Car auction is a ‘win-win’

By Lydia Hansen
Managing Editor
Lydia.Hansen1961@mb.rctc.edu

Automotive Mechanic students Jason Nelson and Logan Christopherson repair donated vehicles in preparation for the annual car sale, April 21-22. (Echo Photo by Isaac Sindt)

Looking for wheels?

Then you’ve come to the right place. RCTC’s Automobile Mechanic program might have just the ride for you at their car sale this April.

These are cars that have been repaired by the students in the program.

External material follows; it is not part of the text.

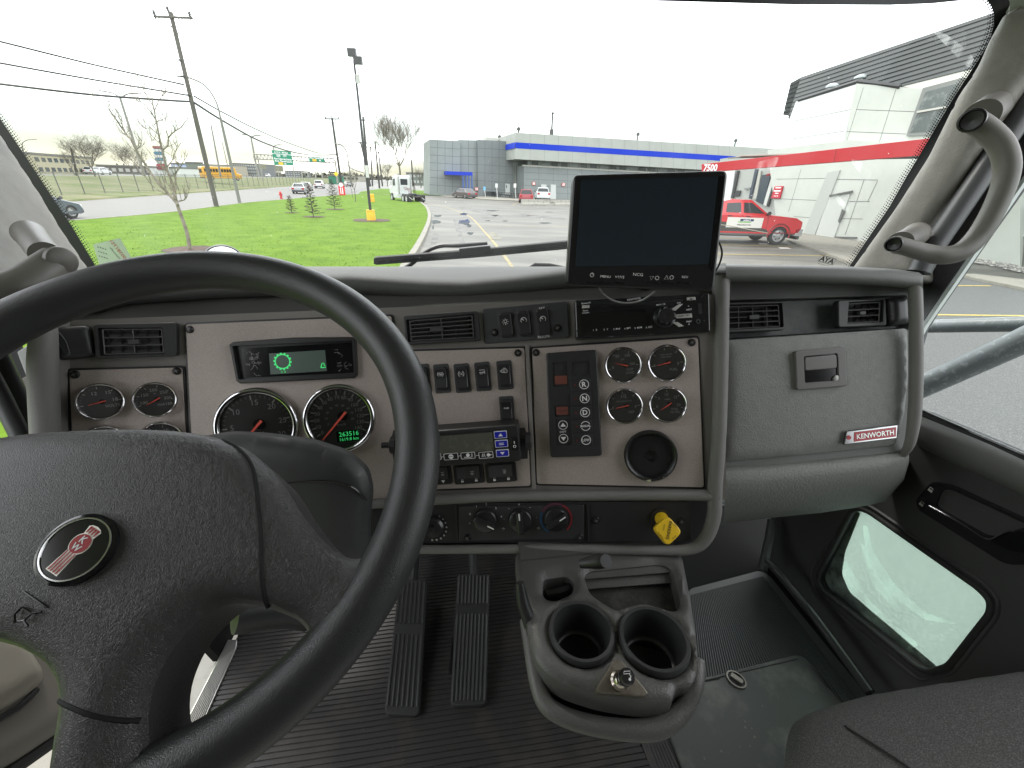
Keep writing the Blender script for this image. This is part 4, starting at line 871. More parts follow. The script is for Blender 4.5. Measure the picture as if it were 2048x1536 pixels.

Over the course of the semester, the students work on various parts of the vehicles, ensuring they are once again safe, drivable, and reliable.

“Safety is of utmost importance,” said Dave MacLeod, an Automotive Mechanic instructor of 17 years who organizes the program’s car sale. “We won’t sell a car until we are sure that the brakes and steering are all safe.”

The cars in the program that eventually appear in the annual sale are donated to the program, usually from community members unwilling to pay for necessary repairs.

“We don’t charge for labor, so we can do expensive repairs for just parts only,” MacLeod explained, adding that, “our cars are repaired to be dependable. Some programs will have cars that do not go out on the roads, so they’re not real repairs. You can learn from them, but we do live repairs.”

This arrangement is advantageous for the program because cars can be fixed up and put back on the road without investing so much money in them. The proceeds from the sale of the cars then go back to the program to help fund further repairs, expansions to the program, and the tools and expensive equipment used by the students.

“It’s a win-win situation,” MacLeod says.

He pointed out that the car sale is a sealed bid sale, not a live auction. The vehicles will be available for public viewing at HB 124 in the Heintz Center auto labs from 1 p.m. to 7 p.m. April 21 and from 9 a.m. to 1 p.m. on April 22.

“You can bid on as many cars as you want,” MacLeod said, “but you don’t have to take any of them. The bid is not a binding contract. It’s just an offer.”

Automotive student Justin Brown works on a vehicle’s undercarriage while classmate Cody Johnson looks on. (Echo Photo by Isaac Sindt)

Public viewing ends on April 22, but the bidding window doesn’t close until April 25, giving people time to do research on the cars and make up their minds. On April 25, bids will be opened and the program will call the highest bidder on each vehicle to see if they’re still interested.

This year, MacLeod estimates there will be about 10 vehicles at the sale. This is about average for the program, though he said some years they’ve had as many as 30 vehicles.

“It depends on how many we have ready,” he said.

This can vary considerably from year to year, since repairs are only done as the students progress through the units of the program. Cars with bad transmissions, for instance, wouldn’t be repaired until they reached that unit.

In addition, after the vehicles have been repaired, the program has to hold on to them for a year before selling them, in accordance with various rules set by Minnesota State.

“Once we’ve met all of (Minnesota State’s) criteria and the cars are deemed good, reliable transportation, then we put them on a sale,” MacLeod said.

The price range for these vehicles is usually well within a student budget, with most going for about $1,000, though some range up to $5,000.

The kinds of vehicles available also varies a great deal. The Automobile Mechanic program works with whatever is donated, so one year there was an old ambulance at the sale, which MacLeod said he actually purchased himself for $25,000.

“One thing we see very seldom is pickups,” he said, “although we do have one that could be on the sale this year.”

If you’re in the market for a vehicle, stop by the car sale April 21-22. They might have just the car you’re looking for, repaired and ready for the road. And remember, it’s a sealed bid sale, so it’ll only cost you as much as you’re willing to pay for it.